Drawbar Trailer Parking And Unloading.long

Hi people
After 15 years of artic driving I have been given a nice shiny new wagon and drag to play with!! The company I work for (marshall’s…The concrete kerb and whathave you company) like the idea that customers can have full loads ie 27tonne loads and the practabillity of a rigid delivery…Now I agree that servicing the customers need is of upmost concern but I am a little worried that health & safety and maybe the law are getting little left out in the rush to use our new tackle. The idea is that we go to a yard (say Jewson for example) that has limited access, leave our trailer in a layby and deliver the six wheeler truckload then return to the trailer and tranship the load back onto the six wheeler back into the yard tip it then collect the trailer and back home for another load…I don’t mind doing this on a building site where the trailer is “off road” but how am I fixed in law or even with the insureance company if anyone should get hurt when doing the above in a layby?? The transport manager** is having a meeting about this last? monday and is “getting back” to me. So where do I stand with maybe an unattended trailer and trans shipping a load (with hiab) in a layby. I dont want to wait till plod turns up to find out the answer :frowning:

I would say that if the lay by is where anyone can get within your working area, it is unsafe, but if you have enough space around you and can control what happens within your working area you would be ok…A building site can be just as hazardous as any other place to transship your load, as there can be a lot going on around you that you have no control over.
This is however only my personal opinion :open_mouth:

trev4106:
Hi people
After 15 years of artic driving I have been given a nice shiny new wagon and drag to play with!! The company I work for (marshall’s…The concrete kerb and whathave you company) like the idea that customers can have full loads ie 27tonne loads and the practabillity of a rigid delivery…Now I agree that servicing the customers need is of upmost concern but I am a little worried that health & safety and maybe the law are getting little left out in the rush to use our new tackle.

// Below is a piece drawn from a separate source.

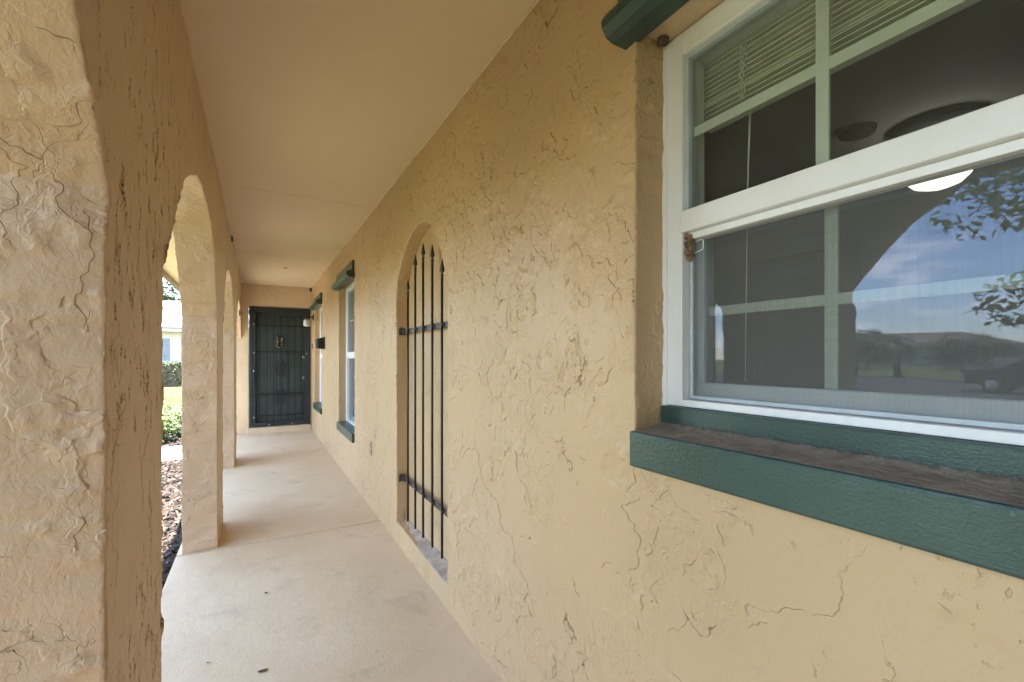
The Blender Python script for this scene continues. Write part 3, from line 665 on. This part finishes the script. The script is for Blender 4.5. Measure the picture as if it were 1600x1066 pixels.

The idea is that we go to a yard (say Jewson for example) that has limited access, leave our trailer in a layby and deliver the six wheeler truckload then return to the trailer and tranship the load back onto the six wheeler back into the yard tip it then collect the trailer and back home for another load…I don’t mind doing this on a building site where the trailer is “off road” but how am I fixed in law or even with the insureance company if anyone should get hurt when doing the above in a layby?? The transport manager** is having a meeting about this last? monday and is “getting back” to me. So where do I stand with maybe an unattended trailer and trans shipping a load (with hiab) in a layby. I dont want to wait till plod turns up to find out the answer :frowning:

Nothing changes,same old arguments even now.

Holy thread resurrection batman :open_mouth:

I wonder if his transport manager has got back to him yet? I doubt it :smiling_imp:

trev4106:
The idea is that we go to a yard (say Jewson for example) that has limited access, leave our trailer in a layby and deliver the six wheeler truckload then return to the trailer and tranship the load back onto the six wheeler back into the yard tip it then collect the trailer and back home for another load…I don’t mind doing this on a building site where the trailer is “off road” but how am I fixed in law or even with the insureance company if anyone should get hurt when doing the above in a layby?? The transport manager** is having a meeting about this last? monday and is “getting back” to me. So where do I stand with maybe an unattended trailer and trans shipping a load (with hiab) in a layby. I dont want to wait till plod turns up to find out the answer :frowning:

I used to drive a drag for Canute, more trouble than its worth !!!
If you can stay on an artic…do so.
You will find that you get sent to nothing but ‘rigid’ sites & a vast majority will be ‘drop trailer’ tips, put it this way…
You turn up at a site & cannot get it all in, have to leave the trailer somewhere (possibly miles away), then have to run the wagon in, tip, back to the trailer, tranship [ I turned up at a site in Sheffield once, couldnt get the trailer in so wanted to drop trailer across the road, tranship & take it all in at once, site agent was having none of it, told me I had to have a written risk assesment & a written method statement!!, the closest place I could have left the trailer was 2 or 3 miles away…[zb] to that!..he didnt get his blocks!]…It may be a novelty for a week but you will soon wish you hadnt touched a drag.
You get the usual " we’ve had bigger lorries than that in here"…my drag was 18 metres, they dont get much longer!, the front end was 11 metres but the rear axle was a lift so everything behind the 2nd axle was tailswing (makes it interesting trying to get in rigid sites…8 wheelers have far more traction too, 6 wheelers with a lift axle sit there spinning even with the diff lock in).
Pushing them backwards is fun too, very seldom you can get it in without at least one shunt no matter how good you are…talk about Caravan Club!!

If you need to change letters to get past the word censor, that is a clue it isn’t allowed :smiley: . Simon

Drags are longer than an artic, and bend in the most unpredictable ways. It sounds like a duff job to me.